A humanidade evoluiu, foi ao espaço, aumentou seu conhecimento e o medo continua lá, sempre à nossa espera. O poder está sempre com quem tem a capacidade de provocar o medo, seja ele físico, moral, espiritual ou psicológico. O medo vence porque ele não tem medo. O medo se basta, é intangível e presumo, infinito. Talvez seja essa a nossa sina: para viver, precisamos temer.
Mia Couto afirmou que “a nossa indignação, porém, é bem menor que o medo! Sem darmos conta fomos convertidos em soldados de um exército sem nome e, como militares sem farda, deixamos de questionar. Deixamos de fazer perguntas e discutir razões. As questões de ética são esquecidas, porque está provada a barbaridade dos outros e, porque estamos em guerra, não temos que fazer prova de coerência, nem de ética, sequer de legalidade”. Há muros que separam nações, há muros que dividem pobres e ricos, mas não há hoje no mundo um muro que separe os que têm medo dos que não têm medo. Sob as mesmas nuvens cinzentas vivemos todos nós, do sul e do norte, do ocidente e do oriente.
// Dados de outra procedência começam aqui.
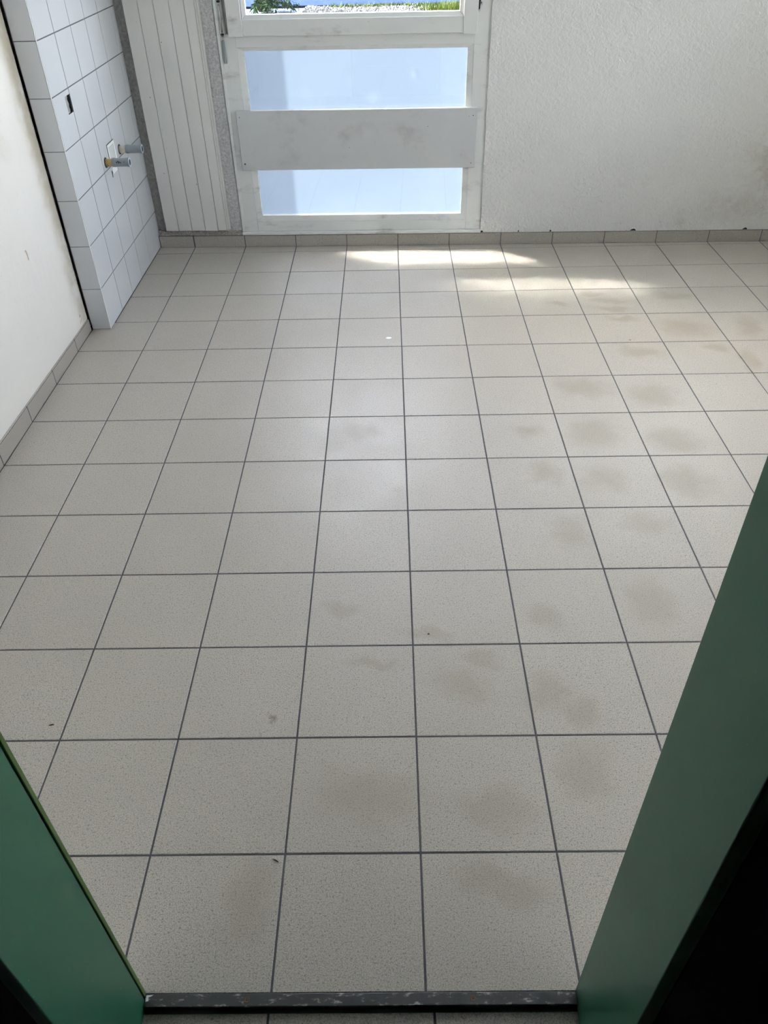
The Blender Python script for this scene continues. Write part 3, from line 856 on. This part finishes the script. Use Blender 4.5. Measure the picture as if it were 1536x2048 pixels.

Existe uma saída contra o medo? José Saramago, outro grande escritor português, vencedor do prêmio Nobel de Literatura de 1998, acredita que é possível: “a palavra de que eu gosto mais é não. Chega sempre um momento na nossa vida em que é necessário dizer não. O não é a única coisa efetivamente transformadora, que nega o status quo. Aquilo que é tende sempre a instalar-se, a beneficiar injustamente de um estatuto de autoridade. É o momento em que é necessário dizer não. A fatalidade do não – ou a nossa própria fatalidade – é que não há nenhum não que não se converta em sim. Ele é absorvido e temos que viver mais um tempo com o sim.”
É como diz um provérbio chinês, “o cão não ladra por valentia e sim por medo”.